Comparison between numerical solutions and analytical solutions of tensor perturbations. The effect of neutrino free-streaming is included for numerical solutions, but not for analytical solutions. The dashed and short-dashed lines show numerical solutions of the high and low frequency modes, respectively. The higher $k$-modes enter the horizon during the radiation era after neutrino decoupling, and thus the numerical solution is damped by neutrino free-streaming compared to the analytical solution, $\chi (k\tau )=j_0(k\tau )$ (solid line). On the other hand, the lower $k$-modes enter the horizon much later, and thus the numerical solution is closer to the analytical solution during the matter era, $\chi (k\tau )=3j_1(k\tau )/k\tau$ (dotted line).

Figure 9

Derivatives of modes which entered the horizon before neutrino decoupling. The solid line shows an analytical solution, ${\chi }^{\prime }=-j_1(u)$, during the radiation era without neutrino decoupling. The dotted, short-dashed, and dashed lines show numerical solutions of ${\chi }^{\prime }(k\tau )$ for which neutrinos decoupled at ${\tau }_{\nu \mathrm{dec}}$ given by $k{\tau }_{\nu \mathrm{dec}}=1.25$, 2.5, 3.75, respectively. They are damped by giving energy to free-streaming neutrinos. Vertical lines indicate the neutrino decoupling time for each mode.

Figure 10

Derivative of a mode which entered the horizon before neutrino decoupling. The solid line shows an analytic solution,${\chi }^{\prime }=-j_1(u)$, during the radiation era without neutrino decoupling. The dashed line shows numerical solutions of ${\chi }^{\prime }(k\tau )$ for which neutrinos decoupled at ${\tau }_{\nu \mathrm{dec}}$ given by $k{\tau }_{\nu \mathrm{dec}}=5.0$. The wave is amplified by gaining energy from free-streaming neutrinos.

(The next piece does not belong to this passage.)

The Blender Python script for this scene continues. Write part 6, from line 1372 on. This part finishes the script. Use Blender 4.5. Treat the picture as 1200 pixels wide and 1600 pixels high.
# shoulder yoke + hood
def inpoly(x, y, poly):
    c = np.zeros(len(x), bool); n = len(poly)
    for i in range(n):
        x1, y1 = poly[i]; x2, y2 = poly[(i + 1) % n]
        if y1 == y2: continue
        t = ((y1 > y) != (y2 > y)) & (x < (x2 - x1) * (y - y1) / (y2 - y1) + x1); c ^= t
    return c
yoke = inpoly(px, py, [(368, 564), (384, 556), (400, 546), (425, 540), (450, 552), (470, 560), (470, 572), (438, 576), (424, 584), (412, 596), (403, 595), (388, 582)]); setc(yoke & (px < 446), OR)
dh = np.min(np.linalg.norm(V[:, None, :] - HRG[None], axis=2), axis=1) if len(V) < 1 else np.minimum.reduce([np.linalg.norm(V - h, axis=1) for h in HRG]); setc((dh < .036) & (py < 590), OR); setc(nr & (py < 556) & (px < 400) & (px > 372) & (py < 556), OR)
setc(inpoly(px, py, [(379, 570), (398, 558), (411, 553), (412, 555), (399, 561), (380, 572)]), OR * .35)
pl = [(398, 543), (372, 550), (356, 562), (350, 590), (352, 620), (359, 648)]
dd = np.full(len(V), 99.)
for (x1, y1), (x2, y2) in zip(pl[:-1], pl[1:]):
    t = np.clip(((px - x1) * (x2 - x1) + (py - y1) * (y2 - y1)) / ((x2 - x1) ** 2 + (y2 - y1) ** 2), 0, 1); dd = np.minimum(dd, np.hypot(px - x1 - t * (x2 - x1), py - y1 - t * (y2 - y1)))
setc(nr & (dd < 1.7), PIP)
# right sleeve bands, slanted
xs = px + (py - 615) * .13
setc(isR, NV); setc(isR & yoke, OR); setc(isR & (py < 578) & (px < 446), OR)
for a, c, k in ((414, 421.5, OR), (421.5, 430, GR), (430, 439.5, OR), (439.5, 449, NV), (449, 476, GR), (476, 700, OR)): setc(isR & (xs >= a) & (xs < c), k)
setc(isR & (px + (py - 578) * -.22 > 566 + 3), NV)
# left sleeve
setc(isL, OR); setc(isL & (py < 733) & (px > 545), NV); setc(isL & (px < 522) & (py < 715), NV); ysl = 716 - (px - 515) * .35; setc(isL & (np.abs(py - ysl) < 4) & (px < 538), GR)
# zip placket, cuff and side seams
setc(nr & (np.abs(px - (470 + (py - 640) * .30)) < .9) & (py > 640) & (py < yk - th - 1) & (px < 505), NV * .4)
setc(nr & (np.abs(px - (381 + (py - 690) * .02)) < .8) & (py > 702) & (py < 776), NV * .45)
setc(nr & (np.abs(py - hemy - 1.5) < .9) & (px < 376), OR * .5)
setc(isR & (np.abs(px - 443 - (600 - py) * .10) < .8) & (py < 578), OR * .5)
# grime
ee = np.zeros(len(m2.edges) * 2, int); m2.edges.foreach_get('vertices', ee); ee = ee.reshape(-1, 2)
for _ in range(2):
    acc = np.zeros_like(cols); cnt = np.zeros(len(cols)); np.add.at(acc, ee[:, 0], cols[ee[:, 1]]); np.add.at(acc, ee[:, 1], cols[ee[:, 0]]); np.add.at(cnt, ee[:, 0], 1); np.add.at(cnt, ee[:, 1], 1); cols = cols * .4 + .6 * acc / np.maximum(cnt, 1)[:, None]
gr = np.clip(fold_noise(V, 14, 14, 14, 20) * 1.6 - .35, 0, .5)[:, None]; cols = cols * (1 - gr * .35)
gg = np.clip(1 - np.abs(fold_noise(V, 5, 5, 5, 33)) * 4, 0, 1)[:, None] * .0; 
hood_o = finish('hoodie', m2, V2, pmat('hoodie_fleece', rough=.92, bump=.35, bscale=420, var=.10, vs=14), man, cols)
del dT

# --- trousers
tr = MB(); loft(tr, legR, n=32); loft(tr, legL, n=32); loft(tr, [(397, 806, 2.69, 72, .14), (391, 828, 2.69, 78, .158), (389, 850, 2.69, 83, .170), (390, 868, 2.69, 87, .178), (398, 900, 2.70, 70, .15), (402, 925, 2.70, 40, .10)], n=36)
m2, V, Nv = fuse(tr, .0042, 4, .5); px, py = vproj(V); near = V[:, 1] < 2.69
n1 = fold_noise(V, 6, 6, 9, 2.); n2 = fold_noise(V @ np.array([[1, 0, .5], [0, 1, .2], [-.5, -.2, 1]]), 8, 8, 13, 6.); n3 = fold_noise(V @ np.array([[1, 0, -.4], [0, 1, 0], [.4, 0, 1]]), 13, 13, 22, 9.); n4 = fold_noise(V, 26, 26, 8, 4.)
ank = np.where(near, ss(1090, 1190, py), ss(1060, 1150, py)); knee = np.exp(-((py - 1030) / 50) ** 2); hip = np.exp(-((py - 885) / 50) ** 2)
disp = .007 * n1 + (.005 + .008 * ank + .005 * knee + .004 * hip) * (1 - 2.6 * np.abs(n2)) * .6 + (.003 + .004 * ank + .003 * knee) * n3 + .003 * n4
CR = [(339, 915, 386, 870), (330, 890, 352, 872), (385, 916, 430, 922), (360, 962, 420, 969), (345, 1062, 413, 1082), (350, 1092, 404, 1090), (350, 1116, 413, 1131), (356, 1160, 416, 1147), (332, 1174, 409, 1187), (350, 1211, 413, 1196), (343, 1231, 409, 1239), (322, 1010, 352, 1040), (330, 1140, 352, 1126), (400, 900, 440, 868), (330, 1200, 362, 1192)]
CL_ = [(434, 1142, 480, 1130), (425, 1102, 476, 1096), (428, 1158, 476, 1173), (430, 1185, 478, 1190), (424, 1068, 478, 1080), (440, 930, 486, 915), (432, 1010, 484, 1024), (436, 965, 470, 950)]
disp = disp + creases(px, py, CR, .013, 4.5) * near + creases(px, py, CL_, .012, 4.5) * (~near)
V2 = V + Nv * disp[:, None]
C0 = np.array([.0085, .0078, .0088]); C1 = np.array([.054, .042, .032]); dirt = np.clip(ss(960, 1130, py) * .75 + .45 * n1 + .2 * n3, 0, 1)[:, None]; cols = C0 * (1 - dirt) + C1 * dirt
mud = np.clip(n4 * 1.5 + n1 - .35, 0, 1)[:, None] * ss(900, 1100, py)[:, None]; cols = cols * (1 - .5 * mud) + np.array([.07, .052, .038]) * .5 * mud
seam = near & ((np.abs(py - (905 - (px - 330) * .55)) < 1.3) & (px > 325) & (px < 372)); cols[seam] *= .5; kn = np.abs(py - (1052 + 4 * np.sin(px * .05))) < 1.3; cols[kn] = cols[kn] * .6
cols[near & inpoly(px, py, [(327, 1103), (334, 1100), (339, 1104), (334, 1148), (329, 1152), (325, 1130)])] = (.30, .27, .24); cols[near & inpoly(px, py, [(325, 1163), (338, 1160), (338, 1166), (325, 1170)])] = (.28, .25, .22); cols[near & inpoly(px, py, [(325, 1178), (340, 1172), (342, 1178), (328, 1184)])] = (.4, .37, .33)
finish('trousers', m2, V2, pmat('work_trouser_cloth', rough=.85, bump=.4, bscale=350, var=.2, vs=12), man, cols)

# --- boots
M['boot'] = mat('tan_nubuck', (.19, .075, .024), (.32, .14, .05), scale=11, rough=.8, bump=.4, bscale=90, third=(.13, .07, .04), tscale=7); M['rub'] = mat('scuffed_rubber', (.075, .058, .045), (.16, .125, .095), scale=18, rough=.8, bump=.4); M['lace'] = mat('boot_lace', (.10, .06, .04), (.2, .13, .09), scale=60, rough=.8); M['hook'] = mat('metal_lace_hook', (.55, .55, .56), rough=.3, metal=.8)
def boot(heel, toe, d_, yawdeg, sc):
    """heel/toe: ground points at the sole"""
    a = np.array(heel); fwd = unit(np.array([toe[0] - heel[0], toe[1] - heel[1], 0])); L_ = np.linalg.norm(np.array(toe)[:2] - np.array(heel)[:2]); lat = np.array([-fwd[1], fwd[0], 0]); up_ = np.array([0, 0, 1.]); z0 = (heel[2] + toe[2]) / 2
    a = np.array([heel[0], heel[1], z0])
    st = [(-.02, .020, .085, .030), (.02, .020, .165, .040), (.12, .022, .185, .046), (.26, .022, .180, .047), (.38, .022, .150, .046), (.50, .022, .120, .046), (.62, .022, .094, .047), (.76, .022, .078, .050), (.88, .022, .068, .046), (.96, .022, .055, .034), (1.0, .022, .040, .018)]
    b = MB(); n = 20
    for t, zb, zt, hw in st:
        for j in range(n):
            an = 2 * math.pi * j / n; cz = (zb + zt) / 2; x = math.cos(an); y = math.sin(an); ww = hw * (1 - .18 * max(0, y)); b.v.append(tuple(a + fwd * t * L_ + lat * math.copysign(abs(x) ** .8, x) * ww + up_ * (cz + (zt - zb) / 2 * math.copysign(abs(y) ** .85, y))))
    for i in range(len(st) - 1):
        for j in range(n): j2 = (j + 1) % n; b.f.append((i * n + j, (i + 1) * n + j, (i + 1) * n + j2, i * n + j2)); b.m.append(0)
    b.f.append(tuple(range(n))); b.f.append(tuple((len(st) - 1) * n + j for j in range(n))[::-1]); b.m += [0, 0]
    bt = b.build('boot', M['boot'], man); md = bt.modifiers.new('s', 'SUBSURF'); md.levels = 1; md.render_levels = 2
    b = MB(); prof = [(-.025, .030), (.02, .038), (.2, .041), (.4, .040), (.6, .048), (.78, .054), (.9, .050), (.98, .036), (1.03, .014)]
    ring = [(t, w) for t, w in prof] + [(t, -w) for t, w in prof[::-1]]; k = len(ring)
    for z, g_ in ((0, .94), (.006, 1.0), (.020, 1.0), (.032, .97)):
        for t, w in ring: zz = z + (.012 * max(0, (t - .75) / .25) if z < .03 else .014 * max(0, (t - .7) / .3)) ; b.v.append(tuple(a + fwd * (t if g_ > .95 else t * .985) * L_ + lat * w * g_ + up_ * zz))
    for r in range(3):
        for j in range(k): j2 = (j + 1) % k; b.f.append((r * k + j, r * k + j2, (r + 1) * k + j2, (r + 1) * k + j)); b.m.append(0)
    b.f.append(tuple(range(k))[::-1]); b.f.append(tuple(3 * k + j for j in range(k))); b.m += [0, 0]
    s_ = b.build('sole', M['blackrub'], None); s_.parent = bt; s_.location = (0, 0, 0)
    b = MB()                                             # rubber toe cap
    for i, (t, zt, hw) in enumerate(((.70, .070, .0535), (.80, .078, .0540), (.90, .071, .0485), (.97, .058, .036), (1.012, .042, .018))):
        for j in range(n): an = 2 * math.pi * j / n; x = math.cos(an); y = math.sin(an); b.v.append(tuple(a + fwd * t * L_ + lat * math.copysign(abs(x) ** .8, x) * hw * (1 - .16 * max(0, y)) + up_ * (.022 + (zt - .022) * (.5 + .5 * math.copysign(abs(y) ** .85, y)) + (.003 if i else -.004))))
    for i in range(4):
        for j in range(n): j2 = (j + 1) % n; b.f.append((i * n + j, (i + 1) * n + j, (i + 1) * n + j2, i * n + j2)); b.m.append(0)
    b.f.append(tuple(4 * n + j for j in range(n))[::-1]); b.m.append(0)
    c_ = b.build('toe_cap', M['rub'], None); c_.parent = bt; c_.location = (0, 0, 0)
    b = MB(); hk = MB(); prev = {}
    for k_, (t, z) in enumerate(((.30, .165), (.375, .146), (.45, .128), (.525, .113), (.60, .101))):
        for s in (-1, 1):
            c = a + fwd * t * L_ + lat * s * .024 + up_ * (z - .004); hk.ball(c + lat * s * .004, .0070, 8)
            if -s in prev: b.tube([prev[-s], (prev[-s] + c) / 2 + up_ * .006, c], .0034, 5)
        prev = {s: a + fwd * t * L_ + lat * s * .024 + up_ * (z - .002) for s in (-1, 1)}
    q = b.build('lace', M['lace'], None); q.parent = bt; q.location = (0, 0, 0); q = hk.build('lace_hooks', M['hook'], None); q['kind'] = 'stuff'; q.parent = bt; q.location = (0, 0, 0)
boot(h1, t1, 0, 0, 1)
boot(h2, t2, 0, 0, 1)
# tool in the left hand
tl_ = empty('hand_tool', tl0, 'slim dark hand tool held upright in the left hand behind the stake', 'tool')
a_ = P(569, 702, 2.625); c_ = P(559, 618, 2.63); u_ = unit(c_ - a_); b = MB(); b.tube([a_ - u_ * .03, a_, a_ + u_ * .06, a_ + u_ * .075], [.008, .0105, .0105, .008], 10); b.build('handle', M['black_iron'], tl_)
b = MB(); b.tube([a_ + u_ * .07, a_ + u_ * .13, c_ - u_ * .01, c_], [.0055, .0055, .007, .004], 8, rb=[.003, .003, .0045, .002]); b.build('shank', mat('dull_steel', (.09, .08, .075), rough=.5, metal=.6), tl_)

The vertical line indicates the neutrino decoupling time.

Figure 11

The oscillatory factor $[C+D{]}^2$ with respect to $t\equiv k{\tau }_1$. The vertical line indicates $s\equiv k{\tau }_2=300\le t$ and $\Delta \tau \equiv {\tau }_1-{\tau }_2=0$. The solid, dashed, short-dashed, and dotted lines show $n=0$, 1, 2, and 5, respectively. The factor, $[C+D{]}^2$, takes on unity at $\Delta \tau \to 0$ regardless of $n$.